Klaus Mäkelä leads Richard Strauss’s colourful mountain trek and a new work by Jimmy López, Sol Gabetta performs Blochs Schelomo .
About this concert
‘Only now have I truly learned how to orchestrate,’ Richard Strauss said upon completing Eine Alpensinfonie . The composer had, of course, long been known for his fabulous instrumentations. But even by his own standards, Strauss does pack a punch here – his depiction of an adventurous Alpine trek calls for some 125 instruments. The recording Concertgebouw Orchestra once made with Bernard Haitink is still considered authoritative. But nothing beats a live performance: now it’s Klaus Mäkelä’s turn to conduct Strauss’s grand and dizzying musical journey.

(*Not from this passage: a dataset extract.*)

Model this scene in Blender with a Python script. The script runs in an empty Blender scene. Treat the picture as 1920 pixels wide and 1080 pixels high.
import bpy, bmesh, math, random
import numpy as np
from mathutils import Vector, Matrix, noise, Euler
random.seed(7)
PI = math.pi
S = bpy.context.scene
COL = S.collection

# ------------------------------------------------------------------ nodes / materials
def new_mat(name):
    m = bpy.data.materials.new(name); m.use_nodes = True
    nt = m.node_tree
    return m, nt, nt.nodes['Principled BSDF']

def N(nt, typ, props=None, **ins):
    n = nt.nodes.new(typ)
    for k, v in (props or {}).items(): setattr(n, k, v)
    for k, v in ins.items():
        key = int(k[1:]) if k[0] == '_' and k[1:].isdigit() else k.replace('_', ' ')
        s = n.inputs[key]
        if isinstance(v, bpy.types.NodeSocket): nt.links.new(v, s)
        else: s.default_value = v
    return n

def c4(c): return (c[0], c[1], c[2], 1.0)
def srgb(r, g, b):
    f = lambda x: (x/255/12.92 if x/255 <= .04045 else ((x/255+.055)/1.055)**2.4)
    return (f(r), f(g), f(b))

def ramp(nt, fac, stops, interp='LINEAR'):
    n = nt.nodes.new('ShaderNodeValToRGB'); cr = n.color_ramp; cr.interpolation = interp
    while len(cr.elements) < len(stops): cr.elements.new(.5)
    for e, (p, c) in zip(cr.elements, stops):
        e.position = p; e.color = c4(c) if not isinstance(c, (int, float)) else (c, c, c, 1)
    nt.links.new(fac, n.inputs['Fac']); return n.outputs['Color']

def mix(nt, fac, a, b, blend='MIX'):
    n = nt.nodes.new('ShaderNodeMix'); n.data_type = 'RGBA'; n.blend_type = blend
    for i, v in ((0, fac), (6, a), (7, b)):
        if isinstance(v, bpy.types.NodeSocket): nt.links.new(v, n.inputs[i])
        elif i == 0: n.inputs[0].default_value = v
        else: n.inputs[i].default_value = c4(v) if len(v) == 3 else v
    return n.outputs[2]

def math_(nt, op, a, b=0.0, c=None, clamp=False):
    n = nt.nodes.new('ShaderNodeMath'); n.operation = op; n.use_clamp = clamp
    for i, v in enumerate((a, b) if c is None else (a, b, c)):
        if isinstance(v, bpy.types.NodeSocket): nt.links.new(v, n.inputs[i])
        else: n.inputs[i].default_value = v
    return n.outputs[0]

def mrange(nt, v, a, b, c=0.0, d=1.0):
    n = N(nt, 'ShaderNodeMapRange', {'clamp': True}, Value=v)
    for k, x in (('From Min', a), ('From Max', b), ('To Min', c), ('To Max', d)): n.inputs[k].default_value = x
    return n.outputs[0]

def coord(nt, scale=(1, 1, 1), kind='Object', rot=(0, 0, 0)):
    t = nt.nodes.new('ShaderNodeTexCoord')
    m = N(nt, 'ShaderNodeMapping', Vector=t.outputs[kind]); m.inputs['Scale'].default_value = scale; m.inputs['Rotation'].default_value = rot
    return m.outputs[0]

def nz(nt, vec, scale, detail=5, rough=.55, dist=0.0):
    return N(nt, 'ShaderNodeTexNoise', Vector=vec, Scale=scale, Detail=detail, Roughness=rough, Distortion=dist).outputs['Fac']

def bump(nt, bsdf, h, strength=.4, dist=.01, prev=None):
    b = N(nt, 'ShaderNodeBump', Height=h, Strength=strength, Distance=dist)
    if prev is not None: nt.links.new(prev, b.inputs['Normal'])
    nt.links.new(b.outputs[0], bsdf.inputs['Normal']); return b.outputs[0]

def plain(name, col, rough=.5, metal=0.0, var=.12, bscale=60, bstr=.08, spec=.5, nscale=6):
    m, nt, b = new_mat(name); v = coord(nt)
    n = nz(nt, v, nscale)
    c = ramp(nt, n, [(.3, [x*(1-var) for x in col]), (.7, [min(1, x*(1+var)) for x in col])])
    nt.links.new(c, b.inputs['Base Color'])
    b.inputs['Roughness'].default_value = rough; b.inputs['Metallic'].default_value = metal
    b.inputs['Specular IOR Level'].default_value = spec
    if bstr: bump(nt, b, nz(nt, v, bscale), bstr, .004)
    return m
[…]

The Finnish maestro, who also happens to be a cellist, shares the stage with the orchestra and the versatile cellist Sol Gabetta in Ernest Bloch’s Hebrew Rhapsody for Cello and Orchestra, Schelomo . In this richly varied meditation on Solomon’s life and philosophy, Bloch makes sophisticated use of Eastern inflections. The invariably colourful Peruvian orchestrator Jimmy López rounds out the concert with a brand-new work commissioned by the orchestra.
Strauss does pack a punch here – his depiction of an adventurous Alpine trek calls for some 125 instruments.